Days of their lives

Early morning, sunshine after days of rain, the grass still soggy. The kangaroo family has decided that just inside the forever-open gate, on the hard-packed clay track, is the driest place to rest.

They know my car only moves out of the shed every few weeks — the track’s more for them than for me.

Midday, and one of the echidnas has been poking about on the same track, then working its way down some steps cut into the bank. It had reached the flat area near the cabin and was moseying along the wall towards my steps.

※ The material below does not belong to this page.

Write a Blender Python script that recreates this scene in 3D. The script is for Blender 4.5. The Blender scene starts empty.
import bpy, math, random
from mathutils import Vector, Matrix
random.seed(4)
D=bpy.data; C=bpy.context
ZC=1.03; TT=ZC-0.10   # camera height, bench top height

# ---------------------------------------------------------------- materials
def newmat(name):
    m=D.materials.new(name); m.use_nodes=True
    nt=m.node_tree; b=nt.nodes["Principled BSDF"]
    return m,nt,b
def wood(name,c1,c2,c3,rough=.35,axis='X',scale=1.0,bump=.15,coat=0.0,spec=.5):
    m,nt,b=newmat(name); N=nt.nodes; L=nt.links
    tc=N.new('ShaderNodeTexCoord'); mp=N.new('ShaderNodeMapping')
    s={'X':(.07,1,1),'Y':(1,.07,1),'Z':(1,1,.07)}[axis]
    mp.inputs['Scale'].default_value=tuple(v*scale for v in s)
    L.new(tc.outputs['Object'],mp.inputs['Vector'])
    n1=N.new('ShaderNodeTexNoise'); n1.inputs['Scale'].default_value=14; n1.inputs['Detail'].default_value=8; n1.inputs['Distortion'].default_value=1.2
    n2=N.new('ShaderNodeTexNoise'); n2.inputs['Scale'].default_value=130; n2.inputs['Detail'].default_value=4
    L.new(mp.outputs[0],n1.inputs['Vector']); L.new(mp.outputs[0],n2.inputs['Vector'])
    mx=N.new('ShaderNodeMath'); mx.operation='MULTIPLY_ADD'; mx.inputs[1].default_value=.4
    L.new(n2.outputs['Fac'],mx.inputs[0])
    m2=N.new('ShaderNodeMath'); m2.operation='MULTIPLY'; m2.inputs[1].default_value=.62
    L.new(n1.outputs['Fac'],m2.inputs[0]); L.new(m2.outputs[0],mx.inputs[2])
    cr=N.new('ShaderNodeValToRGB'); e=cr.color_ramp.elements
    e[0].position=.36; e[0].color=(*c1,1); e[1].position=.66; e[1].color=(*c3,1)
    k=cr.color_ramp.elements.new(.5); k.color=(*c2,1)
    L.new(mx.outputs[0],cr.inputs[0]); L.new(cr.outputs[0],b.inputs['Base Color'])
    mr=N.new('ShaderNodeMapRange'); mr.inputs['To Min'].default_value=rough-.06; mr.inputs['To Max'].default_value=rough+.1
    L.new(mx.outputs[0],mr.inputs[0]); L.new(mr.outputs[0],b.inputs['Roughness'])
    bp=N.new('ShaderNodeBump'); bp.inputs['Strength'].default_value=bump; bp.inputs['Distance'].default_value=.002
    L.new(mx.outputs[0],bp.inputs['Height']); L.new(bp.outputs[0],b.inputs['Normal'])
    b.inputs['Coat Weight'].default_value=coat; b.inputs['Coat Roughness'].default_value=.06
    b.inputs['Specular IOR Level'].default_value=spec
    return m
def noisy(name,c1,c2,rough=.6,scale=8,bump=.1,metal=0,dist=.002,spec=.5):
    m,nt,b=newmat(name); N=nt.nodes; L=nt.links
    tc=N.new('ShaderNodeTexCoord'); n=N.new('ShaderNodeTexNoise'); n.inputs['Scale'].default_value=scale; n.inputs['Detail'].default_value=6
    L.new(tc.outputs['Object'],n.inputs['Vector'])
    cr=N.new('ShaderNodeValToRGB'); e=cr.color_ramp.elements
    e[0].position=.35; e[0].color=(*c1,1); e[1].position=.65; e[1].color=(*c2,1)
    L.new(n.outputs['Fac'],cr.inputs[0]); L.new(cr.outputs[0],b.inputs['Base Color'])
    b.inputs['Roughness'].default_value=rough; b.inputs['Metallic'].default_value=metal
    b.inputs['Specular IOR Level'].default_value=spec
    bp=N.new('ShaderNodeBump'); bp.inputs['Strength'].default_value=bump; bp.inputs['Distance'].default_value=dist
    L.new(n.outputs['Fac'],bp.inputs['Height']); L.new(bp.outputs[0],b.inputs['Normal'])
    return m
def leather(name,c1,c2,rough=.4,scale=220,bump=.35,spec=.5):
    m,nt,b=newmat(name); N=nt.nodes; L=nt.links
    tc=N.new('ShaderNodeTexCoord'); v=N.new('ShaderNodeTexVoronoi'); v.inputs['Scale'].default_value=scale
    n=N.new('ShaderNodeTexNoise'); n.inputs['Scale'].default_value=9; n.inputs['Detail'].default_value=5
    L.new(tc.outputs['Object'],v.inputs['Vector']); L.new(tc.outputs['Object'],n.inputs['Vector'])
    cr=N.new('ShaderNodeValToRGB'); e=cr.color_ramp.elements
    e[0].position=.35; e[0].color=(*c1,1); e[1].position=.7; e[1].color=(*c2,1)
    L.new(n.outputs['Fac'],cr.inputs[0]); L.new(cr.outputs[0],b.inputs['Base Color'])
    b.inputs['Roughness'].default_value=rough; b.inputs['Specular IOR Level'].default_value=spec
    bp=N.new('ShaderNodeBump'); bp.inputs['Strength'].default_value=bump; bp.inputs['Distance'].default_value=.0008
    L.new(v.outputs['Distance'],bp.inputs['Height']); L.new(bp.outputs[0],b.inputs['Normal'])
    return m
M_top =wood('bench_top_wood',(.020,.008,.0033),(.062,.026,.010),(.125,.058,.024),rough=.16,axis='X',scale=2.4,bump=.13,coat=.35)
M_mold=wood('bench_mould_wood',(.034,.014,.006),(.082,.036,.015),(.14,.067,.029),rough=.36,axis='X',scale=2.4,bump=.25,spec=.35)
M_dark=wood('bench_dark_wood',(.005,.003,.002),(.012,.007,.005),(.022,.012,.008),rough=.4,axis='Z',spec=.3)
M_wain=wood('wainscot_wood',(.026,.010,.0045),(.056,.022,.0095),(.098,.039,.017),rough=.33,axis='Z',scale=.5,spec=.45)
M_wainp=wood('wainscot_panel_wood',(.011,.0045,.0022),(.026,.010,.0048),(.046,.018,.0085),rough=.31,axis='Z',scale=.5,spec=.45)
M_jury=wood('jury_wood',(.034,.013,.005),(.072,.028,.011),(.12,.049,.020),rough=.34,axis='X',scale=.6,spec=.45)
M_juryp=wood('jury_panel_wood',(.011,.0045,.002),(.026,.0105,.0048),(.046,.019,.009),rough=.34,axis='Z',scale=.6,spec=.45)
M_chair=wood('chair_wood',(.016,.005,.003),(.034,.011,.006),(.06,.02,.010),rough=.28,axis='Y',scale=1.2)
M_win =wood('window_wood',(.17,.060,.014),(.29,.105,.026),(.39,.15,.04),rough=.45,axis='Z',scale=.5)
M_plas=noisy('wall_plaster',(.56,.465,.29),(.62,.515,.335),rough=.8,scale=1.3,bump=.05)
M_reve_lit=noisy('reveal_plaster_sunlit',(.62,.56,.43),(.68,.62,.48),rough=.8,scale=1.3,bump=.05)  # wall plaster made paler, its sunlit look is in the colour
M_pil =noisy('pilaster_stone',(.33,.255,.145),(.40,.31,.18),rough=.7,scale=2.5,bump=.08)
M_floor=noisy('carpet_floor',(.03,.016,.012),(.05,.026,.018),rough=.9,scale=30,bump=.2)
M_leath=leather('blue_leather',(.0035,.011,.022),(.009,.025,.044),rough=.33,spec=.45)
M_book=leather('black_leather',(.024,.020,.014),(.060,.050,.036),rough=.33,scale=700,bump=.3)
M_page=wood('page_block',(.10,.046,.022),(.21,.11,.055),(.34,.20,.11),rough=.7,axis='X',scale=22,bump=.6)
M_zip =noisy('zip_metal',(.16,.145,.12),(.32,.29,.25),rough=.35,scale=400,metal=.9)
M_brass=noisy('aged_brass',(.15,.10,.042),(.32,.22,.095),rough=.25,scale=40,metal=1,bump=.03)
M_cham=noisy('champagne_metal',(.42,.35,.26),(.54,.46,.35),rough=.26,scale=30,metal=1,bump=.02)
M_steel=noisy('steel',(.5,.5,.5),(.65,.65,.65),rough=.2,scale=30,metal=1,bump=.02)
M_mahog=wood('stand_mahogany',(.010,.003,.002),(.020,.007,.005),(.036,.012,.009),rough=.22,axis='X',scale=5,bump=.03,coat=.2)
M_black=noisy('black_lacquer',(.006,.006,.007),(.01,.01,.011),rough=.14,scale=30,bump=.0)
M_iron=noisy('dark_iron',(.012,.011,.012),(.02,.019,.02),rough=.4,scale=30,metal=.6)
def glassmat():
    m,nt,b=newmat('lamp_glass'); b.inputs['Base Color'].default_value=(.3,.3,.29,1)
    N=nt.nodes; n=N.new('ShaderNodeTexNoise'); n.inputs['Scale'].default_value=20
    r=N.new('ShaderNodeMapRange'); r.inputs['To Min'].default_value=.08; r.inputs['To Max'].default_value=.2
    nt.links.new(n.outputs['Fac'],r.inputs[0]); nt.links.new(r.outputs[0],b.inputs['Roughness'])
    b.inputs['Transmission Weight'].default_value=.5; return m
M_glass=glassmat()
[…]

I’d had to net the ornamental grape there, so its shoots had a chance to grow to be my summer shade. Having already seen a joey go under it and panic somewhat, suddenly I saw a potential problem in the combination of spikes and netting, should the echidna go in under the wire.

As it did, but kept going, under the verandah and out. Untangling an echidna might not have been easy.

Late afternoon, and over the top of the netted toddler barrier, a wallaby family was mowing the grass near the steps. I’m no longer sure if I’m netted in, or they out. Lucky I have long legs for a shortie and can step over this barrier.

I had to add the netting because one day I surprised a joey munching on the plants on the verandah, having got through the wooden bars.

I don’t mean to be voyeuristic but sometimes the colloquial greeting, ‘How’re they hanging?’ takes on new meaning. And to think they leap through the tall tussocks without getting caught up or damaged…

3 thoughts on “Days of their lives”

  1. Hi Laura and Denis,
    I likened them to poi balls in my first book! I get the bent penis reason but would love to know why the supply storage is so exposed??

  2. Nice post, Sharyn.
    I was concerned about your Echinda – but I need not have worried.
    Loved your last comment. I hadn’t even noticed till I read the text (twice).